Skip ahead three years: Today, Michelle is a 17-year-old senior at Beyer High School.
On Monday, she and her dad picked their first perfect pineapple.
“You want the top third of it to be yellow,” Brady said as Michelle cut the pineapple in the backyard of their northeast Modesto home.
They have to wait a week to eat it because, as they learned from the first harvest, the pineapple continues to ripen after it’s been plucked.
The experience certainly brought the father-daughter pineapple farmers closer together.
They spent countless hours moving the pineapple pot in and out of the house when temperatures dropped lower than 65 degrees or higher than 85 degrees, and ensuring that the plant had sufficient water during fertilization weeks.
In fact, they spent so many hours on the plant over the past six years that Michelle earned the distinguished State Degree from the Future Farmers of America program in which she participates.

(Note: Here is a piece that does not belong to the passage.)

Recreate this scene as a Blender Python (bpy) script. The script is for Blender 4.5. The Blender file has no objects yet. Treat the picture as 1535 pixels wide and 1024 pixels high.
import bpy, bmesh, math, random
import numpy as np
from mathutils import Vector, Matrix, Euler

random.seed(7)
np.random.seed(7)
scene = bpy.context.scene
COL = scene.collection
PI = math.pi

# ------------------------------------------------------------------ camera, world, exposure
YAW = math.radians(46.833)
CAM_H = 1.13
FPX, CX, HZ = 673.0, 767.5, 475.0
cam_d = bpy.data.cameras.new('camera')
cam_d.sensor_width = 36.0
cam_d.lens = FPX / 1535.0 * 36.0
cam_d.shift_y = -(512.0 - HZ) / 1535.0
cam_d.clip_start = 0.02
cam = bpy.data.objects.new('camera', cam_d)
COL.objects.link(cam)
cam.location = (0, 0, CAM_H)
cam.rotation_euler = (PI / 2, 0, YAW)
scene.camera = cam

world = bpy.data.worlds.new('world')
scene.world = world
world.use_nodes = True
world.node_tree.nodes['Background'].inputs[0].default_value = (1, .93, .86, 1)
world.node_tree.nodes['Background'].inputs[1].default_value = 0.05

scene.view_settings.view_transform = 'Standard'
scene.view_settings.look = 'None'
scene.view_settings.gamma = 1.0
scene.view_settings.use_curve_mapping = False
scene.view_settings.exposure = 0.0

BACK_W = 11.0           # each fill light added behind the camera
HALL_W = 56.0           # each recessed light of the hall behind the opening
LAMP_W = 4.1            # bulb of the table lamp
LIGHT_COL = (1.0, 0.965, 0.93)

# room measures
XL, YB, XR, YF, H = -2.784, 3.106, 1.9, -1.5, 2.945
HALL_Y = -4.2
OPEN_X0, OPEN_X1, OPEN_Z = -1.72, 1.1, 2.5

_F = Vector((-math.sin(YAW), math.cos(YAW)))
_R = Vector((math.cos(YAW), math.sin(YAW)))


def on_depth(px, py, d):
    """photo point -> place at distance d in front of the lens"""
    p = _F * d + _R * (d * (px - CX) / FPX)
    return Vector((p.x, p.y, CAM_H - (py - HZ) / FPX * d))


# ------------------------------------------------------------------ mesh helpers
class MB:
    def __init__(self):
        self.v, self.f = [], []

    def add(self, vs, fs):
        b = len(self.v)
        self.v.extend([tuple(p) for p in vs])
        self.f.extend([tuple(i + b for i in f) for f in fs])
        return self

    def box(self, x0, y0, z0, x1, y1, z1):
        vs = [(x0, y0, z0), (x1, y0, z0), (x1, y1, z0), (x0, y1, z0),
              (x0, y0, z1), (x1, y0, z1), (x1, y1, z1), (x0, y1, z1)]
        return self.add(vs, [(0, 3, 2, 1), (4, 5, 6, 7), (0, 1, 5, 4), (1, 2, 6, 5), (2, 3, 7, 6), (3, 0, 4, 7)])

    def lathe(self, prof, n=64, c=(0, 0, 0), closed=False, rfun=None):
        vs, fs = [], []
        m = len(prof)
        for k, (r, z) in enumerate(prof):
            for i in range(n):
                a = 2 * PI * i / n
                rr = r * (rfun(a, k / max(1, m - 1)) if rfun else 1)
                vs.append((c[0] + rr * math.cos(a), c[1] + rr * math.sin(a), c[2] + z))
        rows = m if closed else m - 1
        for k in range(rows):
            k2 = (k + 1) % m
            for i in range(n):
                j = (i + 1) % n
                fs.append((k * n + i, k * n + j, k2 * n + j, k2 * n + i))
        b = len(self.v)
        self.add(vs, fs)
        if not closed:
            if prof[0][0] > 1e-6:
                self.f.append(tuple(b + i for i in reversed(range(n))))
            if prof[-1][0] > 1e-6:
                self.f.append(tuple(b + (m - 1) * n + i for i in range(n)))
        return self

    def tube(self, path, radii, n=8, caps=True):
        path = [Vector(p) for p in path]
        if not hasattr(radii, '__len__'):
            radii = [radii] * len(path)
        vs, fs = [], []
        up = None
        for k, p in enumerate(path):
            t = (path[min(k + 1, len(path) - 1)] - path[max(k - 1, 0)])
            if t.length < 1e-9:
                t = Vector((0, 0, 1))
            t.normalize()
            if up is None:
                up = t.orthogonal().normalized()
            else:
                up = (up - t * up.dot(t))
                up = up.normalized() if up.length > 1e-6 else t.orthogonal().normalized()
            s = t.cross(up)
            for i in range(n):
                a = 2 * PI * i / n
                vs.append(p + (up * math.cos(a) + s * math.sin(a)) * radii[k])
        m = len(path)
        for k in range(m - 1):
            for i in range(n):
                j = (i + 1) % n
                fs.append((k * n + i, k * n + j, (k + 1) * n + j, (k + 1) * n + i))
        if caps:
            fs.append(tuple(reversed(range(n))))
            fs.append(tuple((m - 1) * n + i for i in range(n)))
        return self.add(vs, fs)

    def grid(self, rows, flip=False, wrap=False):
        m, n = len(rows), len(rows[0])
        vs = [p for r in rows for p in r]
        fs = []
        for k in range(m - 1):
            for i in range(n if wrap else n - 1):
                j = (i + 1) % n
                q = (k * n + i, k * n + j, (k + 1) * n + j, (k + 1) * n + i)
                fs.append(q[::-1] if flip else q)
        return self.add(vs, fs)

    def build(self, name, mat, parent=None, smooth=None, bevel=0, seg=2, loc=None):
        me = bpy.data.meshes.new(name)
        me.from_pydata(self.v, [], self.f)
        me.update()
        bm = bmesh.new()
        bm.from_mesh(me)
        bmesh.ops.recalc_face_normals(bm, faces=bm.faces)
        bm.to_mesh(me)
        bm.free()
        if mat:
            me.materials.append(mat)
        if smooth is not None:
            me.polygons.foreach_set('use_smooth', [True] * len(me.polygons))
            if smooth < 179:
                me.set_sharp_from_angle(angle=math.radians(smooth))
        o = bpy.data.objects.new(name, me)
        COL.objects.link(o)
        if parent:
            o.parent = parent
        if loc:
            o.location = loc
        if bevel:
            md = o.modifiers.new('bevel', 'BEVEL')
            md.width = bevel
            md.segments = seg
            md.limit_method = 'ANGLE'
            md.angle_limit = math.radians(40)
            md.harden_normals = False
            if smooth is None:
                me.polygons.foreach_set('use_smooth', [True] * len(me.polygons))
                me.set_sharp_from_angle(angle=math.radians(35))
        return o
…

They took the pineapple plant to Beyer’s harvest festival last week and “everybody was totally amazed, even the teachers,” Brady said.
Apart from the pineapple picked Monday, Michelle and Brady have three more on the way. Against all odds once again, those pineapples fruited through cross-pollination because of their proximity to one another.
Michelle is off to college next year at Simpson University, a Christian school in Redding, where she will study to be a special-education teacher.
Brady will have to tend to the pineapples solo while Michelle is away, but it’s clear their bond will withstand the separation. “This has turned out to be the best experience that I have ever had with my daughter,” he said.